▸ **Task brief**: Reproduce, please, only the lines from the first line below to the line containing "fin(bm,'tap_handle',M_chrome,parent=tp)", inclusive.

▸ **Dataset extract**:
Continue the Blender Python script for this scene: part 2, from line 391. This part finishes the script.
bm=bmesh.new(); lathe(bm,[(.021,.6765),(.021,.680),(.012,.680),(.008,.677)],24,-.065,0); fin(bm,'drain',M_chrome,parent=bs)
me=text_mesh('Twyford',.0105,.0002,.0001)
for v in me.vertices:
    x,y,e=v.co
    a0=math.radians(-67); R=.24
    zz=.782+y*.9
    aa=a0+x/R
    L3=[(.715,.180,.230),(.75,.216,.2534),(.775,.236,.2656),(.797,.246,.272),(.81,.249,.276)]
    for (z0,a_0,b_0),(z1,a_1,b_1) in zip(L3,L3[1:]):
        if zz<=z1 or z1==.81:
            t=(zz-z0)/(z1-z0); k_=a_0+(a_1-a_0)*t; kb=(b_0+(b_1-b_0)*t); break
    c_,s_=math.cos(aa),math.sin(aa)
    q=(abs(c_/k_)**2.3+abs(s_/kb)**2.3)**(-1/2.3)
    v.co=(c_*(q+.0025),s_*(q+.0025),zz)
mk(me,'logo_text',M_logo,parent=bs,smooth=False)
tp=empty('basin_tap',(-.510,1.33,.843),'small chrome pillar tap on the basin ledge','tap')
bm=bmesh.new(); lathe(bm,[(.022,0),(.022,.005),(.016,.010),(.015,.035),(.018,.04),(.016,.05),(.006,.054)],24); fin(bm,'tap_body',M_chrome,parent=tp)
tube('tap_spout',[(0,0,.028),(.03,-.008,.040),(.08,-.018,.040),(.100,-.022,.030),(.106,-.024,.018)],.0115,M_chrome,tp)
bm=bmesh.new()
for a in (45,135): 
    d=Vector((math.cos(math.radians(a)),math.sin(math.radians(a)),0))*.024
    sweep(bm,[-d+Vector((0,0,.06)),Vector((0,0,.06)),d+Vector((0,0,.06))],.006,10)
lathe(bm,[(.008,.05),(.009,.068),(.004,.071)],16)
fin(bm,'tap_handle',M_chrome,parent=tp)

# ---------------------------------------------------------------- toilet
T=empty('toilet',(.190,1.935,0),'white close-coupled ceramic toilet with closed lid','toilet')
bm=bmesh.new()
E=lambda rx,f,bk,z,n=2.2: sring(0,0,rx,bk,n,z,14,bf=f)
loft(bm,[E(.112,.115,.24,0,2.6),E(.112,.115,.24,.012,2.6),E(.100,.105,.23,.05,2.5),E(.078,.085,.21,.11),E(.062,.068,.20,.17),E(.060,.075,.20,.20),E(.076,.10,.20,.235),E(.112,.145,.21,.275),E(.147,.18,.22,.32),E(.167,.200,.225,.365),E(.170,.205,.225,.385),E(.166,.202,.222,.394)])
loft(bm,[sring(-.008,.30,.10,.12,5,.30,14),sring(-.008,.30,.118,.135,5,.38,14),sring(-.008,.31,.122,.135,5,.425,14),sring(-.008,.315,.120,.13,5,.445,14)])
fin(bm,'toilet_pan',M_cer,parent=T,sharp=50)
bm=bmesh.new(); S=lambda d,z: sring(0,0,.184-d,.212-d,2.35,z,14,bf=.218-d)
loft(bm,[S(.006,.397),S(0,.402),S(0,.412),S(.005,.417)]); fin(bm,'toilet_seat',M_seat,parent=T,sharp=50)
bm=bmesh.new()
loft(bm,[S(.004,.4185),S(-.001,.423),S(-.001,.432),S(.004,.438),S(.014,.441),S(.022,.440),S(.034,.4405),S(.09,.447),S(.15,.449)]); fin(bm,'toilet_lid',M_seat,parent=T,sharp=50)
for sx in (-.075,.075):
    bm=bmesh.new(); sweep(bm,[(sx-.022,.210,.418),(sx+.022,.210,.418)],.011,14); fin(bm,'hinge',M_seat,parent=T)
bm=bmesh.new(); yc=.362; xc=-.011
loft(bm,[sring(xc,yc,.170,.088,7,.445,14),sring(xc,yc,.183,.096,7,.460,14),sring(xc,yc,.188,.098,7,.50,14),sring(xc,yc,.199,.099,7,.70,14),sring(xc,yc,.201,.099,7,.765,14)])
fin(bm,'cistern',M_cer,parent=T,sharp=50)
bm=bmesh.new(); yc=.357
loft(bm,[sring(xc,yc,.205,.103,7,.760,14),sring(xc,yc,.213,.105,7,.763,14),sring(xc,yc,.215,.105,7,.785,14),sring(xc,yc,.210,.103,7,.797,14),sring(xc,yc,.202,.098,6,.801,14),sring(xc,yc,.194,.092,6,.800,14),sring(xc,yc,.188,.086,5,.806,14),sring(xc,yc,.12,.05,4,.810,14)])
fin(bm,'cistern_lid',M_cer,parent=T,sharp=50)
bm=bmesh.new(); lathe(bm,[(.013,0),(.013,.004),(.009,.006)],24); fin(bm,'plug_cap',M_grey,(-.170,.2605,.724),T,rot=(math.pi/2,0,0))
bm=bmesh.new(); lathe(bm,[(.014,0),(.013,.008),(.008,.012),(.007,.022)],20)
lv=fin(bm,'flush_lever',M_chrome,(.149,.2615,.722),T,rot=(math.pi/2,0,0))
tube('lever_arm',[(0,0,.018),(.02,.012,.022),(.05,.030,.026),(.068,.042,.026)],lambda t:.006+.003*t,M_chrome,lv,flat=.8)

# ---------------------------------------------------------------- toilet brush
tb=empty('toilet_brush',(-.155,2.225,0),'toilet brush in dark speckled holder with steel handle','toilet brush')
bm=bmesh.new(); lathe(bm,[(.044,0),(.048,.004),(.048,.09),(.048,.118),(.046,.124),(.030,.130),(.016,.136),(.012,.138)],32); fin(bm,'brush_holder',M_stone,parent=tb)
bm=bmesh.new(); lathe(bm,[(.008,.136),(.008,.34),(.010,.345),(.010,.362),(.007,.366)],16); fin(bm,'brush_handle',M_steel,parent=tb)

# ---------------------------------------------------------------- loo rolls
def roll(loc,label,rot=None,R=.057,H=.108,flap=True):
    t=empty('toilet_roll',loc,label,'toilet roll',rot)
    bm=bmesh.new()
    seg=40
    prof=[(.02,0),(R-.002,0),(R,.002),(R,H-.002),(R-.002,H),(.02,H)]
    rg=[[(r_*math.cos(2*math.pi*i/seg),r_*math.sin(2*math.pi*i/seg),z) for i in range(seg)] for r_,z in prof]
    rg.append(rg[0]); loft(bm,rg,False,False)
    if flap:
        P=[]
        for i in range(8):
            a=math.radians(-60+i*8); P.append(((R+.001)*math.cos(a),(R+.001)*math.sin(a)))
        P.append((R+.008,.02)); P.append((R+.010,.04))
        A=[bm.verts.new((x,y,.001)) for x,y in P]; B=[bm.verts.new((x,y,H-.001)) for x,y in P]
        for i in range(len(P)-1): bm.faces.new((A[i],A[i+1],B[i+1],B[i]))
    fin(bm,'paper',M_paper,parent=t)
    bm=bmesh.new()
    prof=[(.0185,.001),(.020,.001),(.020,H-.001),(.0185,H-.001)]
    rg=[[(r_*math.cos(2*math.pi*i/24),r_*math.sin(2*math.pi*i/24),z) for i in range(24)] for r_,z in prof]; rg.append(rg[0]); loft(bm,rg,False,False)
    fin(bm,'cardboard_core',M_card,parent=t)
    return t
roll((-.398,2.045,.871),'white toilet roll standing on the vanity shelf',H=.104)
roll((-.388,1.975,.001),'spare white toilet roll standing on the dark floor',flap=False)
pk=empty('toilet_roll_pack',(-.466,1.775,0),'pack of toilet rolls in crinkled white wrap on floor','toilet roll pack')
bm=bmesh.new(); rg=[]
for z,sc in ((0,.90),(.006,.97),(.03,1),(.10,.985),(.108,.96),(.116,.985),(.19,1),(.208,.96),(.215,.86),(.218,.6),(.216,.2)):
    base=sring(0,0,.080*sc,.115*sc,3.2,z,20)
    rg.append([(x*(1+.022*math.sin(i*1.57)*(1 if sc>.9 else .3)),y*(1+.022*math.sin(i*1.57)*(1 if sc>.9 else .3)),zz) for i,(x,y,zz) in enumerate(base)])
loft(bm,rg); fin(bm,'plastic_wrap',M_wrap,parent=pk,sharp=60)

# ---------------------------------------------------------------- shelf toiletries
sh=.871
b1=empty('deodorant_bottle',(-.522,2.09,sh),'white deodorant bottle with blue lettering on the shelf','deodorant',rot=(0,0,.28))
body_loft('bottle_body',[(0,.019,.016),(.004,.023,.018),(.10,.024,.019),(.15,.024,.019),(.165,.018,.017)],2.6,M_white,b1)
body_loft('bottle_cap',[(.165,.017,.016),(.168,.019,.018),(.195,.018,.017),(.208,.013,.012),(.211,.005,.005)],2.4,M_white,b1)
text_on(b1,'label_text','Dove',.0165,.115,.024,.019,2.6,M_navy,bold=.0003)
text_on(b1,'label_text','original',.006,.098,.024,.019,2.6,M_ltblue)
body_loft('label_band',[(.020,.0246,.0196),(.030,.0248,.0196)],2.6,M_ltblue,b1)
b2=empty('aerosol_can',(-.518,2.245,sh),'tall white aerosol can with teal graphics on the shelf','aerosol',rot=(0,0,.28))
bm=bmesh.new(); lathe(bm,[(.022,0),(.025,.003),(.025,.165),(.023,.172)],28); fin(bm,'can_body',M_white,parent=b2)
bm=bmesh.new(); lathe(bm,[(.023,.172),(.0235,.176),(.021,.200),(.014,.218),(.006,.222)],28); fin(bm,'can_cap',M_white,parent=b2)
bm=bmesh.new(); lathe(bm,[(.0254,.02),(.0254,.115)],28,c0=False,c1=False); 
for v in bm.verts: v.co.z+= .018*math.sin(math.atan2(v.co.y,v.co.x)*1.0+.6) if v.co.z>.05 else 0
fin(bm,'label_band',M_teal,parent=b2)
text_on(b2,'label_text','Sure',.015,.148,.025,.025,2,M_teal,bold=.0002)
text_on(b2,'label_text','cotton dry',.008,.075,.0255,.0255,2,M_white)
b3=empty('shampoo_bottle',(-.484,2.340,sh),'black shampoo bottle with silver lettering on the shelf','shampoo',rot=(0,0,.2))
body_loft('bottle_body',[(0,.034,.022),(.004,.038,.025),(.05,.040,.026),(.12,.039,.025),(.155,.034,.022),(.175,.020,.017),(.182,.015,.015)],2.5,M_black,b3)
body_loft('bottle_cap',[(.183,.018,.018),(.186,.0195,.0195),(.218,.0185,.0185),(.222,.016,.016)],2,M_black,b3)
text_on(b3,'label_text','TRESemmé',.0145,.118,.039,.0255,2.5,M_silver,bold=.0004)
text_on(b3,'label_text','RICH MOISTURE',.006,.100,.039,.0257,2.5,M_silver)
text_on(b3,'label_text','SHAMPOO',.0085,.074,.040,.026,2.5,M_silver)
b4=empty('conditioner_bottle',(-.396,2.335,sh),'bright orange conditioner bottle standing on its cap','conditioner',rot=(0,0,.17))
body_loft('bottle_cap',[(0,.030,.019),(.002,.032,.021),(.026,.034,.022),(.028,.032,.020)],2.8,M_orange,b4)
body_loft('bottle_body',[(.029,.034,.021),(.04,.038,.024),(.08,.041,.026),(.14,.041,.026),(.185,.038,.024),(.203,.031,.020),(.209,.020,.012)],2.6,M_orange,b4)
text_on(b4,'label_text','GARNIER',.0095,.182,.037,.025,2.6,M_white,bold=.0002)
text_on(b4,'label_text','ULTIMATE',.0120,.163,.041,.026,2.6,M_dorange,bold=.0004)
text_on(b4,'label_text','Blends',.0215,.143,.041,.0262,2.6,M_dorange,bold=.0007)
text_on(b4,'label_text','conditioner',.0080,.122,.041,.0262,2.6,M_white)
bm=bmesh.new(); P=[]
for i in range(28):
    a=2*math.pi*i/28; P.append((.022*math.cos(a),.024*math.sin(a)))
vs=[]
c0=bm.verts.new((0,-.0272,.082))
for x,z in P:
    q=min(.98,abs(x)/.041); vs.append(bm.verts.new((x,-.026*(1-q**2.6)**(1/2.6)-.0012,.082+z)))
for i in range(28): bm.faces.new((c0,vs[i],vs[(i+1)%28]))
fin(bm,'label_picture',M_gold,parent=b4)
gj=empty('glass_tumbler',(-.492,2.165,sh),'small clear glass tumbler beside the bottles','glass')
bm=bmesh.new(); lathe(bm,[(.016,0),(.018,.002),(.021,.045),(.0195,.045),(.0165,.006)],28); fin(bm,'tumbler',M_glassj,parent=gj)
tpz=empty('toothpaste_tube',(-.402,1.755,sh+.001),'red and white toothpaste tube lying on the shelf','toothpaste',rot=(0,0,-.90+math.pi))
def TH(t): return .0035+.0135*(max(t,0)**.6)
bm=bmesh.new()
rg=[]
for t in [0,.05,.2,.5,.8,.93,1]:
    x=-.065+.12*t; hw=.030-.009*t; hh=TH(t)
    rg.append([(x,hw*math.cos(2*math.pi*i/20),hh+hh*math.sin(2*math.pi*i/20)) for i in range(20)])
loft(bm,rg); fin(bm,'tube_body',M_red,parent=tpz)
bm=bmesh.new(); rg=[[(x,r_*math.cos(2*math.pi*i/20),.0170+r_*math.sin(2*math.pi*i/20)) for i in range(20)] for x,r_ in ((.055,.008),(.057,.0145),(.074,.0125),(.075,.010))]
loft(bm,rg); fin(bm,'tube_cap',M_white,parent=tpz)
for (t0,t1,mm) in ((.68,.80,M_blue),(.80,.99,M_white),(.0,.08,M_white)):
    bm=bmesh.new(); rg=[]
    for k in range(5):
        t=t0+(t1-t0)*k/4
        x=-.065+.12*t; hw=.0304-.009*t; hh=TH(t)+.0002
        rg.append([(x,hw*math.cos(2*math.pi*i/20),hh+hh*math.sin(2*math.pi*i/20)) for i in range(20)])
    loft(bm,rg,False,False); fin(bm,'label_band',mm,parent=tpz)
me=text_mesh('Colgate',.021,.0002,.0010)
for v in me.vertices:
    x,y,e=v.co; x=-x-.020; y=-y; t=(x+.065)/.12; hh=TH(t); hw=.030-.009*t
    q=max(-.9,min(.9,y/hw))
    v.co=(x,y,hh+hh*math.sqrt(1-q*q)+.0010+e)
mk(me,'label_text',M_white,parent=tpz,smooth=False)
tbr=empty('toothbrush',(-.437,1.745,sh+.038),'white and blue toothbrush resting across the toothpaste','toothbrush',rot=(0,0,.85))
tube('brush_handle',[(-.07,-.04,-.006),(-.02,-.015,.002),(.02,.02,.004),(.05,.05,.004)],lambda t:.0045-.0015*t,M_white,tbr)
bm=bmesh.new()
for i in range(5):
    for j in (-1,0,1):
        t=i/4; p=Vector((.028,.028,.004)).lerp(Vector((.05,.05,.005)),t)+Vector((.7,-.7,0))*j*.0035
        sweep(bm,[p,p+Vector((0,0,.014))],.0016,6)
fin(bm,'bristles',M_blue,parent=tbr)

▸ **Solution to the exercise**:
Continue the Blender Python script for this scene: part 2, from line 391. This part finishes the script.
bm=bmesh.new(); lathe(bm,[(.021,.6765),(.021,.680),(.012,.680),(.008,.677)],24,-.065,0); fin(bm,'drain',M_chrome,parent=bs)
me=text_mesh('Twyford',.0105,.0002,.0001)
for v in me.vertices:
    x,y,e=v.co
    a0=math.radians(-67); R=.24
    zz=.782+y*.9
    aa=a0+x/R
    L3=[(.715,.180,.230),(.75,.216,.2534),(.775,.236,.2656),(.797,.246,.272),(.81,.249,.276)]
    for (z0,a_0,b_0),(z1,a_1,b_1) in zip(L3,L3[1:]):
        if zz<=z1 or z1==.81:
            t=(zz-z0)/(z1-z0); k_=a_0+(a_1-a_0)*t; kb=(b_0+(b_1-b_0)*t); break
    c_,s_=math.cos(aa),math.sin(aa)
    q=(abs(c_/k_)**2.3+abs(s_/kb)**2.3)**(-1/2.3)
    v.co=(c_*(q+.0025),s_*(q+.0025),zz)
mk(me,'logo_text',M_logo,parent=bs,smooth=False)
tp=empty('basin_tap',(-.510,1.33,.843),'small chrome pillar tap on the basin ledge','tap')
bm=bmesh.new(); lathe(bm,[(.022,0),(.022,.005),(.016,.010),(.015,.035),(.018,.04),(.016,.05),(.006,.054)],24); fin(bm,'tap_body',M_chrome,parent=tp)
tube('tap_spout',[(0,0,.028),(.03,-.008,.040),(.08,-.018,.040),(.100,-.022,.030),(.106,-.024,.018)],.0115,M_chrome,tp)
bm=bmesh.new()
for a in (45,135): 
    d=Vector((math.cos(math.radians(a)),math.sin(math.radians(a)),0))*.024
    sweep(bm,[-d+Vector((0,0,.06)),Vector((0,0,.06)),d+Vector((0,0,.06))],.006,10)
lathe(bm,[(.008,.05),(.009,.068),(.004,.071)],16)
fin(bm,'tap_handle',M_chrome,parent=tp)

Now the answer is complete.